Lead author Ma said that researchers focusing on geochemistry and water quality have approached her about using the team's data to guide their own modeling experiments.

On a practical level, said Maxwell, the new map's high resolution could be valuable for farmers or other local and regional decision-makers. Much of our agriculture depends on center-pivot irrigation, in which a large sprinkler attached to a single well provides water to crops over an area of 500 square meters (about one-eighth of an acre). There are more than 14 million center pivots in the Ogallala Aquifer of the Great Plains, for example.

"It's this local decision [of how to irrigate] that is made millions of times," said Maxwell. And his team's new model accounts for the shallow groundwater that's critical to agriculture in a way that previous models overlooked.

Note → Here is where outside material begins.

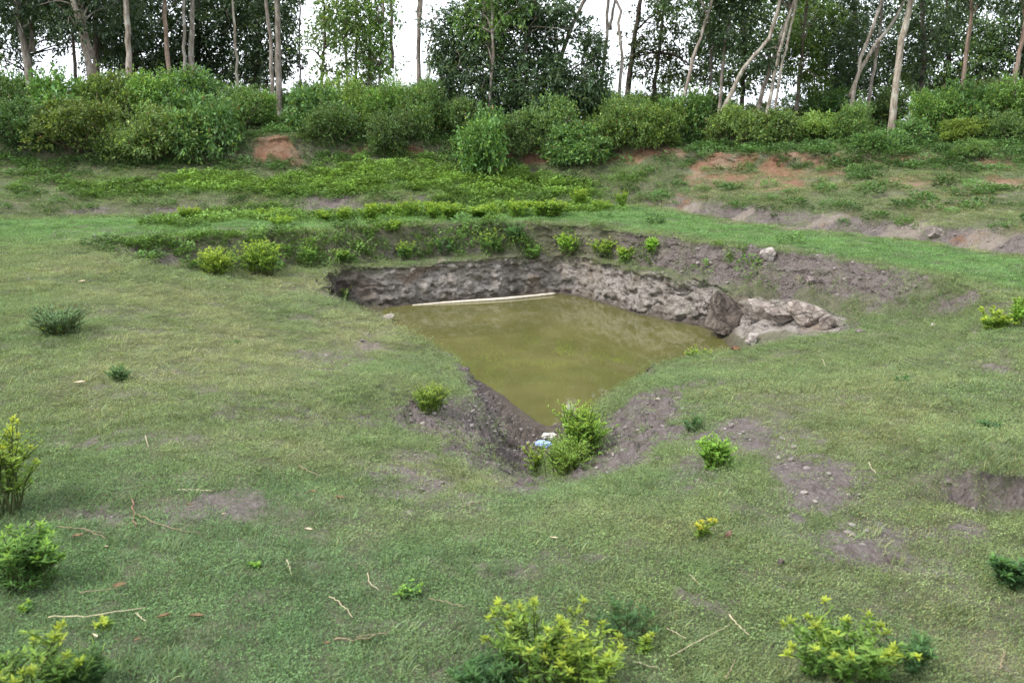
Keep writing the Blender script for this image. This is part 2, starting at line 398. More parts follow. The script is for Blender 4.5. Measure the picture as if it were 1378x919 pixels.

"Because we use machine learning, these new techniques, and high-resolution big data products, we can get at that piece that's never been never been able to be calculated or estimated before," he said.

In collaboration with local experts, the team is beginning to expand its method globally. Ma, now in Germany, and co-author Julian Koch of the Geological Survey of Denmark and Greenland are focusing on areas of Europe. Maxwell recently returned to Princeton from a sabbatical in Australia, where he is working with hydrologists to build both physics-based and machine-learning groundwater models for the continent. Others in his group are leading similar work in Brazil. He noted that the approaches developed for the U.S.-focused map can be adapted to model groundwater in regions with less available data.

"The idea is to build this community globally, with the hope that as the model gets more generalized and more robust, it becomes a foundational machine-learning model for groundwater," he said.